• Challenge: Reproduce exactly the opening lines of the listing, stopping after the line that contains "S.cycles.max_bounces = 7;" and including it.

▬▬▬▬▬▬

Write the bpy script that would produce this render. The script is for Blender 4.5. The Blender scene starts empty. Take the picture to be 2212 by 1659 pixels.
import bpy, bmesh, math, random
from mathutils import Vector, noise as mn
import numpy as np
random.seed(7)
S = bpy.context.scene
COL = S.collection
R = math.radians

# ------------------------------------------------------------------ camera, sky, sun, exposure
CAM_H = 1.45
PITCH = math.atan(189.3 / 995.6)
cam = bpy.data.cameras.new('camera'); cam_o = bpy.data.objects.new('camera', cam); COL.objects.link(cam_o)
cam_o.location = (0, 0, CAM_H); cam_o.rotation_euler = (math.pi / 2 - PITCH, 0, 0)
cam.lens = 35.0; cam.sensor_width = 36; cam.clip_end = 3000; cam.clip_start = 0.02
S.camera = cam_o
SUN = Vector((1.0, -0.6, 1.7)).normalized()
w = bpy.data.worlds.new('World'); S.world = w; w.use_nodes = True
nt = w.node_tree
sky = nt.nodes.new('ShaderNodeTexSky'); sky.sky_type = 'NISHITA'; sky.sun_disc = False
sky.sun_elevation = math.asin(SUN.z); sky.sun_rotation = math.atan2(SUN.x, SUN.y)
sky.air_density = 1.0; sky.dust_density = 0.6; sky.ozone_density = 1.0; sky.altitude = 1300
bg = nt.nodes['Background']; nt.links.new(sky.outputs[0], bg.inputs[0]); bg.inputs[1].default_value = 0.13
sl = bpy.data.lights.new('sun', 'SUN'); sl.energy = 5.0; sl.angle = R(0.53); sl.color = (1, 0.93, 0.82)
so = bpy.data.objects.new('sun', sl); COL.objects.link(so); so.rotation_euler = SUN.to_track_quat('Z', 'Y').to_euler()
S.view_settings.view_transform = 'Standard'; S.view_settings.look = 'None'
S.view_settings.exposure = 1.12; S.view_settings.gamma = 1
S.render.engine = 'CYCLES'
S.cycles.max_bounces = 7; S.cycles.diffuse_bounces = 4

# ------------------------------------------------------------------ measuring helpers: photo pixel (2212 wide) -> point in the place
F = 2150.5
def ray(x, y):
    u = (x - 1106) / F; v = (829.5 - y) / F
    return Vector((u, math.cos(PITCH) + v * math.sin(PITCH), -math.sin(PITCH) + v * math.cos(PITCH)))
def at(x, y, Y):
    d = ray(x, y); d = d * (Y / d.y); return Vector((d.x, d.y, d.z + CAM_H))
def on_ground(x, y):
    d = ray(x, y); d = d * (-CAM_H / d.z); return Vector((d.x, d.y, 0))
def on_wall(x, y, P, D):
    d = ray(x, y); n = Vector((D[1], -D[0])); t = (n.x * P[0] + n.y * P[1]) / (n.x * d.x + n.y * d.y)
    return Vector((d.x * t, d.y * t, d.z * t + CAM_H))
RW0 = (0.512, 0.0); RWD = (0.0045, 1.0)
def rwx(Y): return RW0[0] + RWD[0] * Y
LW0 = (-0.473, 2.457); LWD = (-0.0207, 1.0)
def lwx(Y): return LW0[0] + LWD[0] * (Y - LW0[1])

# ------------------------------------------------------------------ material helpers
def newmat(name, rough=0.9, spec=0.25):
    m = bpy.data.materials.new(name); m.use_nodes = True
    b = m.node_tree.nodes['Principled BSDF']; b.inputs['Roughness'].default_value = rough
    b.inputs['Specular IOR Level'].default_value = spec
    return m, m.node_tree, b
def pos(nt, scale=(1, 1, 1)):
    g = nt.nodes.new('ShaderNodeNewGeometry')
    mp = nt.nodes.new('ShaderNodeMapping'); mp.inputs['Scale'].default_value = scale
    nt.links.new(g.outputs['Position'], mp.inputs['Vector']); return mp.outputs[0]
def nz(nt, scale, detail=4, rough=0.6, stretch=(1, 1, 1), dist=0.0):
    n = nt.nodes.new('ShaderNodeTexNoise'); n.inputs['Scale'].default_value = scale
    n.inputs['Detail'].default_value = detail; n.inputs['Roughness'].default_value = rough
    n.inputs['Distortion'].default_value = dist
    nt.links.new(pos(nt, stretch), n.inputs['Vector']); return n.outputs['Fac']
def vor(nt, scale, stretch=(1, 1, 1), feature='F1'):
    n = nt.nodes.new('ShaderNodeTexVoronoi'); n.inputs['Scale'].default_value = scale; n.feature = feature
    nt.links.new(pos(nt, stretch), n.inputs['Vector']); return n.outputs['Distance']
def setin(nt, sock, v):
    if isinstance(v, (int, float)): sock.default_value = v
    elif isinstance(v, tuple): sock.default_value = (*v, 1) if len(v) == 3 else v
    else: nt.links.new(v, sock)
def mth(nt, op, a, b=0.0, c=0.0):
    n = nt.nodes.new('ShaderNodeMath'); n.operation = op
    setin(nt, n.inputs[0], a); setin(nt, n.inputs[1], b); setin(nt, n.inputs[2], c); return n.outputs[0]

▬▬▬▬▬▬

• Solution to this exercise:
Write the bpy script that would produce this render. The script is for Blender 4.5. The Blender scene starts empty. Take the picture to be 2212 by 1659 pixels.
import bpy, bmesh, math, random
from mathutils import Vector, noise as mn
import numpy as np
random.seed(7)
S = bpy.context.scene
COL = S.collection
R = math.radians

# ------------------------------------------------------------------ camera, sky, sun, exposure
CAM_H = 1.45
PITCH = math.atan(189.3 / 995.6)
cam = bpy.data.cameras.new('camera'); cam_o = bpy.data.objects.new('camera', cam); COL.objects.link(cam_o)
cam_o.location = (0, 0, CAM_H); cam_o.rotation_euler = (math.pi / 2 - PITCH, 0, 0)
cam.lens = 35.0; cam.sensor_width = 36; cam.clip_end = 3000; cam.clip_start = 0.02
S.camera = cam_o
SUN = Vector((1.0, -0.6, 1.7)).normalized()
w = bpy.data.worlds.new('World'); S.world = w; w.use_nodes = True
nt = w.node_tree
sky = nt.nodes.new('ShaderNodeTexSky'); sky.sky_type = 'NISHITA'; sky.sun_disc = False
sky.sun_elevation = math.asin(SUN.z); sky.sun_rotation = math.atan2(SUN.x, SUN.y)
sky.air_density = 1.0; sky.dust_density = 0.6; sky.ozone_density = 1.0; sky.altitude = 1300
bg = nt.nodes['Background']; nt.links.new(sky.outputs[0], bg.inputs[0]); bg.inputs[1].default_value = 0.13
sl = bpy.data.lights.new('sun', 'SUN'); sl.energy = 5.0; sl.angle = R(0.53); sl.color = (1, 0.93, 0.82)
so = bpy.data.objects.new('sun', sl); COL.objects.link(so); so.rotation_euler = SUN.to_track_quat('Z', 'Y').to_euler()
S.view_settings.view_transform = 'Standard'; S.view_settings.look = 'None'
S.view_settings.exposure = 1.12; S.view_settings.gamma = 1
S.render.engine = 'CYCLES'
S.cycles.max_bounces = 7; S.cycles.diffuse_bounces = 4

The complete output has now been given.